Lügen sind nicht immer angenehmer, als Dinge zu hören, die uns schmerzen, aber wie sähe ein Leben nur mit Lügen aus?
Eine Welt nur mit Lügen, würde wahrscheinlich sehr schnell in sich zusammenbrechen und in viel Einsamkeit enden. Wir könnten uns niemals auf andere Personen einlassen. Eine menschliche Beziehung heißt, dass ich nicht mehr hinterfragen muss. Ich nehme die Aussage und die Emotionen des anderen so an, wie er es mir zeigt.
Das ist in einer gewinnenden Partnerschaft oder auch bei Kindern unheimlich wichtig. Kinder lieben ihre Eltern und die Eltern lieben ihre Kinder. Sie hinterfragen nicht, ob die Liebe vielleicht vorgespielt wäre. Das wäre in einer Lügenwelt glaube ich das Fatalste.
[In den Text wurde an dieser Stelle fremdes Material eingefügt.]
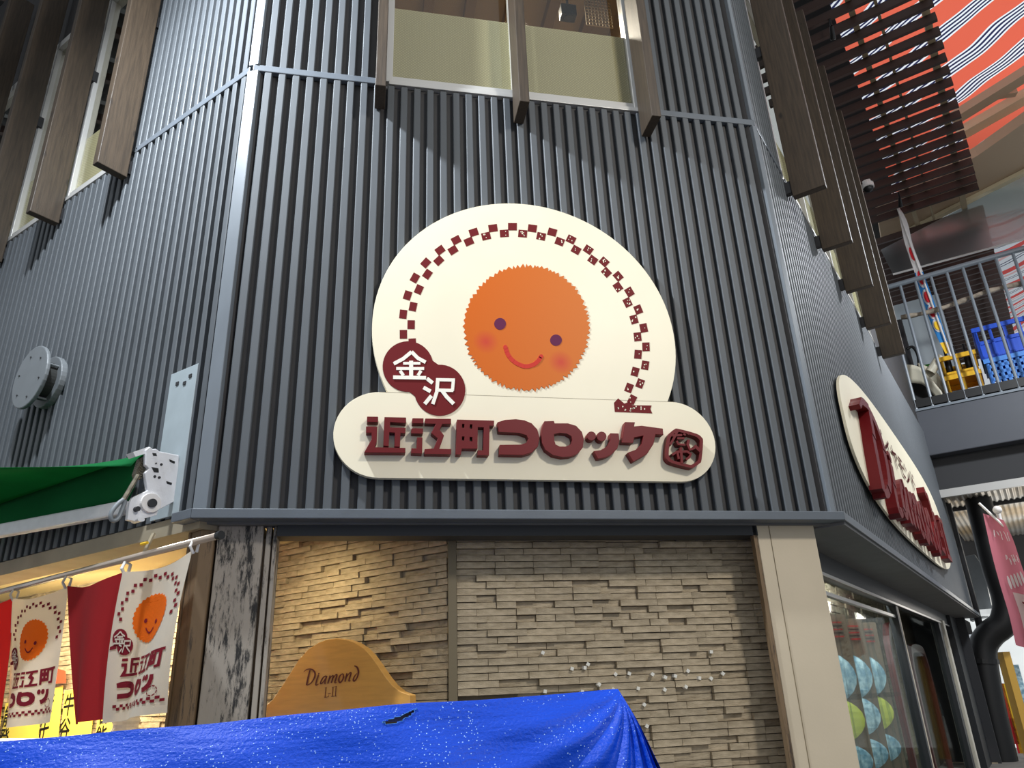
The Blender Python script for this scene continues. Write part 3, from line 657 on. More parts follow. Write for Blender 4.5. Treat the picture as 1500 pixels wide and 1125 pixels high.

Dass wir uns nicht mehr auf andere Personen verlassen und einlassen können.
Inwiefern gibt es Unterschiede bei den Geschlechtern, wie gut sie Körpersprache lesen können?
Tendenziell ist es so, dass es Frauen ein wenig besser können. Der Hippocampus spielt eine Rolle. Er hilft uns dabei, Gestiken und Mimiken zu lesen und sie mit Emotionen zu verknüpfen. Auch wenn das mit aller Vorsicht zu genießen ist, können das Frauen wohl im Schnitt ein wenig besser. Was nicht heißt, dass es jede einzelne Frau wahnsinnig gut und alle Männer unsensible Kreaturen sind. Aber für Frauen hat diese Wahrnehmungsgenauigkeit wohl zwei Vorteile. Bei der Aufbringung von Kindern, beim Menschen und den meisten höher entwickelten Säugetieren, ist es von Vorteil feine Signale der Körpersprache des Nachkommen wahrzunehmen. Der zweite Vorteil ist das Ausweichen von physischen Konflikten. Wer nämlich an feinen Mimiksignalen erkennt, dass es hier gleich Zoff gibt, kann dem leichter ausweichen. Als körperlich schwächeres Geschlecht ist das ein Vorteil. Wichtig ist aber, dass wir alle enorm gewinnen, wenn wir uns ein wenig damit beschäftigen.